Elvis & Nixon (Liza Johnson)

Bildmaterial: © Universum Film GmbH - Alle Rechte vorbehalten.

Zum Höhepunkt wird das eigentliche Treffen auch durch die lange Vorbereitung. Krogh und Chapin erklären den Elvis-Begleitern ganz genau wichtige Punkte des Protokolls, was Softdrinks, Snacks und Nixons Einstellungen zu Umarmungen angeht - und Elvis durchbricht quasi sämtliche Regeln im intimen Umgang mit dem Präsidenten. Aber dadurch entsteht tatsächlich so etwas wie ein gegenseitiger Respekt, der die an sich simpel gestrickte Dramaturgie des Films zum konsequenten Ende bringt.
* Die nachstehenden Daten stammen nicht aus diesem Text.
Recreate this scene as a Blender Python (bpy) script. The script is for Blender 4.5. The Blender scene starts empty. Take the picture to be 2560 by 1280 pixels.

Colin Hanks als Krogh wurde hier für mich zu einem kleinen scene stealer. Allein schon für seine Reaktionen auf immer neue Komplikationen würde ich auf die letzten fünf Filme seines alten Herren (Tom Hanks) liebend gern verzichten. Wenn man dann im Abspann erfährt, dass Kroghs spätere Vergehen rund um den Watergate-Skandals (Elvis & Nixon spielt 1970) empfindliche Strafen nach sich zogen, hat man fast ein bisschen Mitleid mit ihm. Aber immerhin (Spoiler-Alert!) hat er auch ein Autogramm vom King bekommen.